Ask someone to name the ingredients in beer, and it’s likely they will mention barley, hops or maybe wheat. But how about rice? Or sorghum? Today, these are some of the crops being used in Heineken’s African breweries, and it’s African smallholders who are growing them.
Heineken operates 56 production sites across Africa, producing a range of beer brands for local markets. Those markets are growing bigger by the day, with the continent’s overall middle-class population forecast to grow from 350 million in 2010 to 1.1 billion by 2060. The challenge is how to serve that market in the most sustainable way.

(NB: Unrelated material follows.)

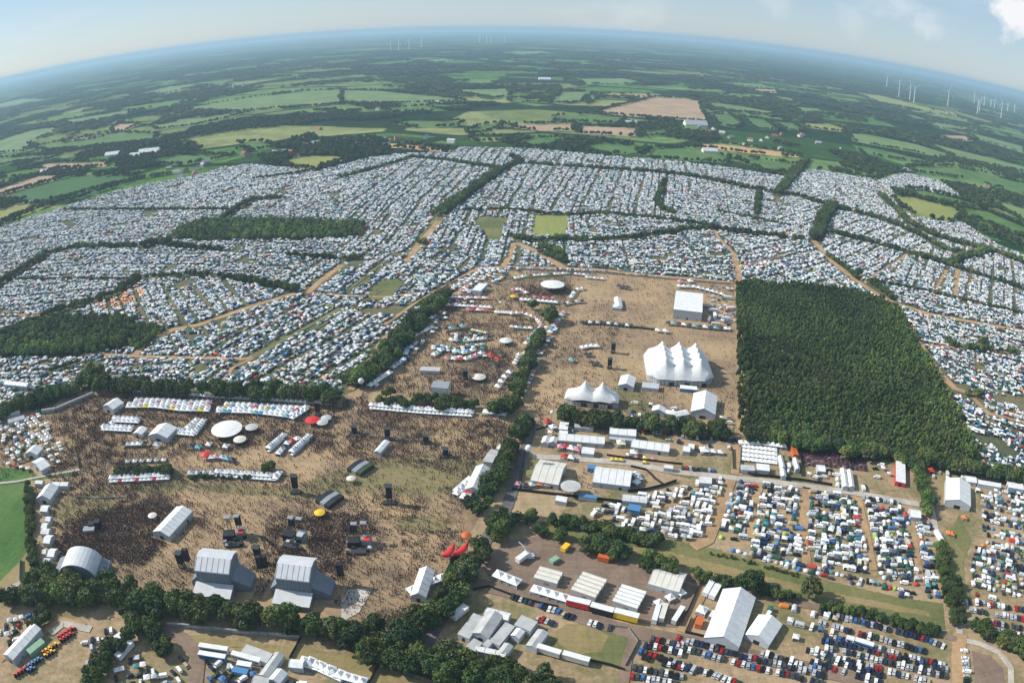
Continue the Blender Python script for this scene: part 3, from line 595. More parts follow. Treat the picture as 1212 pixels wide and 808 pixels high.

Local sourcing is a key part of the solution. Heineken began operations in what is now the Democratic Republic of Congo back in 1923, and until fairly recently it was common practice to import ingredients such as barley from Europe, for local brewing all over Africa. That has now changed, with the company setting itself an ambition to source 60% of all its agricultural raw materials from African farmers by 2020.
Since 2011, that target has translated into various different projects on the ground: farmers are being supported to grow maize in Rwanda, sorghum in Sierra Leone, and barley in Ethiopia, all of which are being used in Heineken’s local beer brewing processes. Prior to 2011, other local sourcing projects had already kicked off in; Nigeria in 1989 and in both the DRC and Burundi in 2009, involving more than 100,000 smallholders farmers in total.
Local sourcing has clear benefits for both Heineken and the smallholders in its host countries, says Paul Stanger, local sourcing director for Africa and the Middle East.
“In the DRC, for example, rice production was previously very fragmented and farmers were achieving low yields. We’re working with our partners on the ground to organise these farmers into groups and provide them with training and access to better seeds. By providing a market that wasn’t there before, we’ve enabled them to grow more, sell some to us, and improve their own food security and livelihoods.”
Heineken itself also benefits from having a stable local value chain for its raw ingredients. Importing barley means transport costs, and the goods are subject to import duties, which costs more money and can cause delays. There’s also the carbon footprint of transportation to take into account. African currencies are also more prone to fluctuation, so local sourcing removes that impact from the equation. Overall, it simply creates a more stable sourcing platform.
Making this work on the ground does require strong partnerships, however. The DRC project is a public-private partnership (PPP) between Heineken, the Dutch government and the development organisation EU-Cord. Heineken is currently running 5 others PPPs within Africa - in Ethiopia, Nigeria, South Africa, Sierra Leone and Burundi.
These partnerships have been essential to getting the necessary inputs to farmers, such as improved seeds and fertilisers. The improved seeds are often existing varieties already being used elsewhere in the country or in the world, but which haven’t been used in these particular communities before. This approach has already provided good results in Ethiopia where improved barley seeds have doubled the yields per hectare. Information and training on these inputs and modern farming methods has been delivered by EU-Cord’s partners, who are closer to the communities and better equipped to share information in local languages.
“We have six breweries dotted around DRC and you have to look at each one as its own supply chain,” says Stanger. “It takes thousands of individual smallholders to supply a brewery. Our lead NGO partner, EU-Cord, has worked with smaller NGO partners in each region to identify, organise and support farmers. Agronomists go to these communities, often setting up demonstration plots and talking about the importance of effective planting, weeding and applying fertilizer at the right time.”
Results from a 2013 impact study showed that between 2009 and 2012, total rice production and yield per farmer both increased by 62%. In Kinshasa alone, average income per farmer went up by 323%. The project is estimated to have injected 26m euros into the DRC’s economy.
For participating smallholders, these investments places them on a more secure footing, both in terms of their own livelihoods and as participants in a value chain. And if the providers of raw materials are more secure, that translates into a more secure value chain for those further along – such as Heineken.
“Africa and the Middle East accounts for about 15% of our volume and 15% of our revenue,” says Stanger. “But it’s growing quite significantly, so over time it will become even more important.”
Stanger acknowledges that building up a value chain in relatively unstable countries is challenging. The lack of infrastructure in many countries adds to that complexity. But at the same time, investing in local sourcing on a continent where 70% of the population lives in rural areas is an important part of ensuring the business can meet growing demand sustainably and support the inclusive growth of Africa.
“We are continuing to grow as the African beer market grows. And every African government has agricultural development as a key priority, so we have a dialogue now with agriculture ministers in many countries which we wouldn’t otherwise have had. It’s definitely hard work, and not an easy journey. But the benefits to the farmer, and to the business, are what drives us. We are truly growing together.”